A Burning Question

Laughter in reference to this topic would be found inappropriate by many, but I could not but laugh when I read LaShawn Barber’s recent tweet:

Say a Muslim cleric decided to burn BIBLES on 9/11, and the whole world went BALLISTIC. I’d probably die of a joy-induced heart attack.

Why would she have a heart attack? Well, I’m thinking that she would be joyfully surprised that so many people considered burning the Bible to be a horrible thing. You see, that’s not generally how it works. Remember when a number of Bibles were destroyed in Afghanistan? Here’s the story:

Bibles in Afghan languages sent to a U.S. soldier at a base in Afghanistan were confiscated and destroyed to ensure that troops did not breach regulations which forbid proselytizing, a military spokeswoman said.

The U.S. military has denied its soldiers tried to convert Afghans to Christianity, after Qatar-based Al Jazeera television showed soldiers at a bible class on a base with a stack of bibles translated into the local Pashto and Dari languages.

Do you remember how many Presbyterians and Baptists went on a worldwide protest/killing spree after this happened? Yeah. None.

Speaking as a Christian, I think I understand one reason for this lack of outrage. I do believe the Bible is a sacred book; however, I believe God to be entirely capable of protecting the Bible without my assistance. Am I made sad when Bibles are willfully destroyed? Sure. But that’s where it stops. The Bible is a physical representation of God’s word. The words themselves are “forever settled in heaven.” Suffice it to say that followers of Islam hold their book in a different regard–though many of them consider Korans which are not written in Arabic to be of lesser worth.

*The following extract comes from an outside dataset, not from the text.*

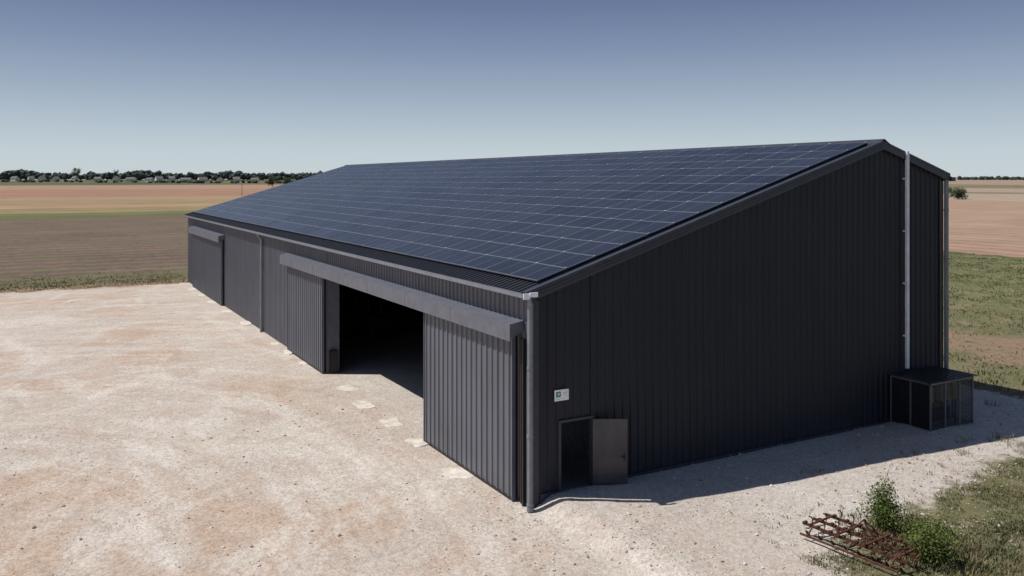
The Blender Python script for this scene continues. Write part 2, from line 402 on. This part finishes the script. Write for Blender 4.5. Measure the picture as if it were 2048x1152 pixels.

There is little question that the organization (I hesitate to call them a church, in the classic Christian sense) which is holding the book burning is doing so to draw attention to itself. Insofar as it is drawing attention to itself rather than God, the zeal is misguided. Paul, when he spoke to the Greeks, didn’t attack all of their false gods (of which there were many). Instead, he chose to redirect the attention of his audience to the true God. There is something to be said for understanding the context of the time and place in which one finds oneself.

That said, these people have a right under our First Amendment to do what they will with books they own. Those who would talk about book burnings and how this takes us back to (pick your totalitarian regime) are missing one very important point. Neither the state nor a state-sponsored group is responsible for this book burning. While we might consider these actions foolish, selfish and even hurtful to the cause of Christianity, they are choosing to destroy their own property.

I realize that you’ve probably seen the following rough statement/argument in several places, but it does bear repeating. If a group of people can be incensed against the citizens of a country of 300 million by the actions of 30 of that country’s citizens–actions which have been disavowed from the President on down) then we really should be reconsidering the use of the sobriquet “the religion of peace.”

The fact that there are so many thousands of stories, posts and conversations about this topic should allow us all to see that we are indeed at crucial point in our cultural development. In a society where we supposedly separate the state from the church, what in the world are we doing treating Islam with a level of sensitivity which has not been shown by our same officials to Christianity in more than a generation?